Another ex-congregant, Susie Tunson, said in the docuseries that her sister Pat Tunson worked at Mary and Robert Sr.’s home “for many, many years.”
Rosalind said she and Pat developed a friendship while they were both working in the home.
“I recall one time Robert and Mary talked to Pat so badly, things like, ‘You’re a slave. You’re going to work here until you die, because if you don’t, you’re going to die anyway and you’re going to hell,'” Rosalind claimed. “Pat would take insults, Pat was called a liar and a thief.
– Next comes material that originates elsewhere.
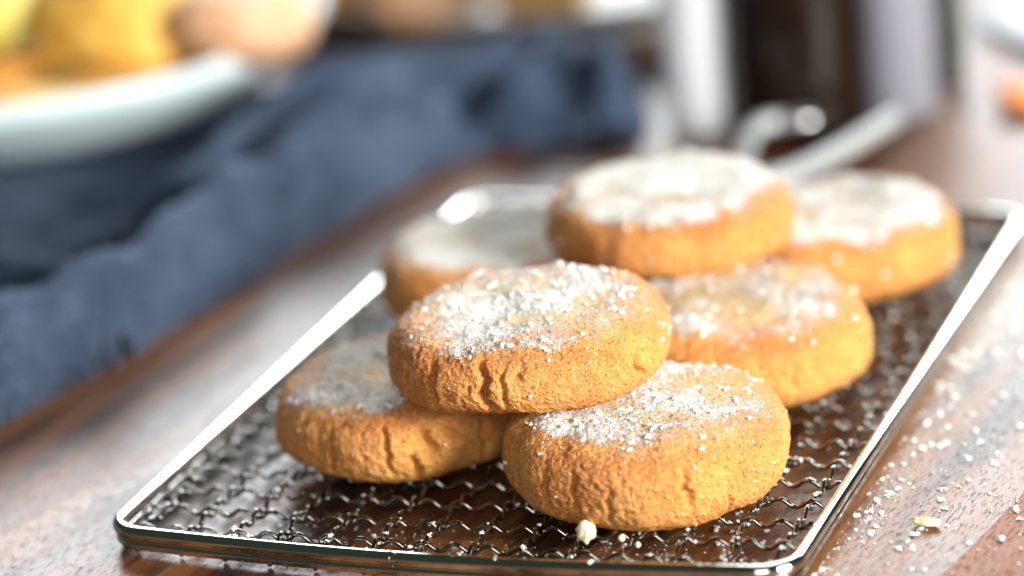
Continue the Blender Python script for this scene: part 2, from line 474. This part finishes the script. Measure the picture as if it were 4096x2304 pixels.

But this almost 80-year-old woman still believed what Robert and Mary had embedded in her.”
In the docuseries, Rosalind recalled a time Pat was “crying profusely” at the home but wouldn’t go into details about what had happened.
“She said, ‘Today was so bad. I just wish I could go to sleep and not wake up,'” Rosalind claimed.
According to the docuseries, Pat died of natural causes at 81 in 2024, while still working for Mary and Robert Sr. Susie said in the docuseries that Mary and Robert Sr. kicked her out of the church because she had told her brother, Don Tunson, to stop donating so much of his money to them, and she was not allowed to attend Pat’s funeral.
“It was one last assault they could put on me,” she said.
Elsewhere in the docuseries, Mary’s cousin Dan Cosby and former church member Ernest Enoch claimed that Mary’s now-deceased ex-congregant Cameron Williams told them that he and Mary had an extramarital affair.
The Cult of the Real Housewife is a three-part docuseries that traces the dramatic rise of Faith Temple from its founding by Mary’s grandmother to her passing. It also covers the controversial transfer of leadership and Mary’s marriage to Robert Sr.
While Mary has not addressed every claim made in the documentary, she previously called the project “sad and a shame” and “not true” when asked about it at BravoCon 2025 in November. Neither Mary nor Robert Sr.’s representatives have responded to PEOPLE’s request for comment.
The Cult of the Real Housewife is available to stream on HBO Max and discovery+.